On peut aussi reprocher au film de n'être qu'une succession de scènes d'action, de bagarres, de meurtres, de guet apens, d'agressions sans ripostes possibles ; d'actes violents donc, mais restant dans les normes du genre, et même plus édulcorés que dans nombre de films noirs de l'époque, un comble pour un Mike Hammer. Ces séquences surviennent en alternance avec des séquences de séduction (avec Velda, sa secrétaire ; avec Maria, la strip-teaseuse ; avec la belle veuve ; avec Dionne, la secrétaire du colonel Holloway …) mais là aussi tout ceci est bien sage et prude et surtout la femme fatale est bien fade, surtout face à un Robert Bray, pas le plus connu et réputé des acteurs de noirs, loin de là, mais qui est très convaincant en détective privé rugueux … certes, pas forcément en Mike Hammer mais ce n'est pas trop de son fait.

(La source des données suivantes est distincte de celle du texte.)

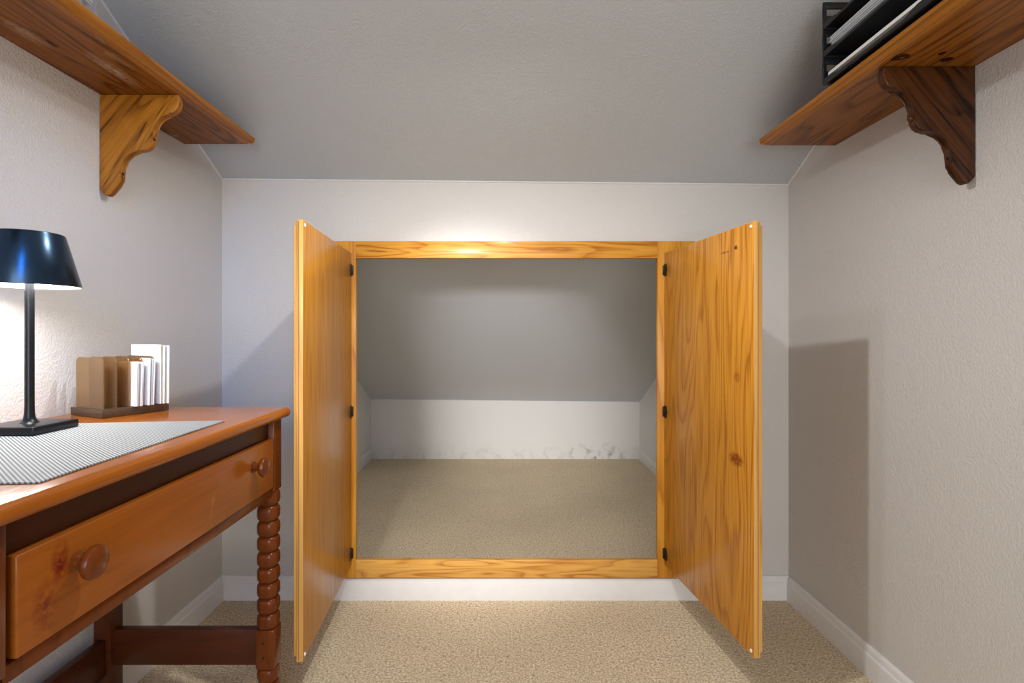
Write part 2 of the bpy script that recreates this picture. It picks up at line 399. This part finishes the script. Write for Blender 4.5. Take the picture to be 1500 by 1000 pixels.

Du coup, pour apprécier ce film comme je l'ai fait, il faut oublier Spillane ; le prendre pour un film de détective privé lambda et son intrigue pour une sorte de
faucon maltais bis. Ainsi il devient estimable, d'autant plus qu'il est superbement photographiée, parfois mis en scène de manière inspirée : la course poursuite qui suit le meurtre de Jean, le muet, dans les escaliers du quartier de Bunker Hill, rappelant d'ailleurs une séquence du film d'Aldrich. Dans une séquence se passant dans une entreprise de recyclage de ferraille ou encore la séquence nocturne et muette dans et autour de la villa de Nancy Williams ...
Cela dit, par honnêteté, je dois dire que
My Gun is Quick a plutôt une réputation désastreuse auprès de quelques critiques français qui se sont exprimés jadis sur le film, notamment B. Tavernier (ou JP Coursodon) et François Guérif. Pour ma part, je suis à son égard bien plus indulgent. Vu en vost.
(1) Red montre à Mike Hammer ses chaussures usées aux semelles trouées, seule allusion à son « métier » . Le privé lui paye d'abord un repas puis avant de la laisser partir, il lui donne de l’argent pour qu'elle puisse se chausser, se rhabiller et surtout repartir chez elle, lui donnant même son adresse afin qu'elle lui écrive pour lui apprendre qu'elle est bien rentrée à la maison

Quand elle s'avance pour l'embrasser chastement, le privé fatigué tend la joue ..
alors que le vrai Hammer l'aurait probablement renversé dans un sofa sans même prendre le temps de lui ôter sa culotte.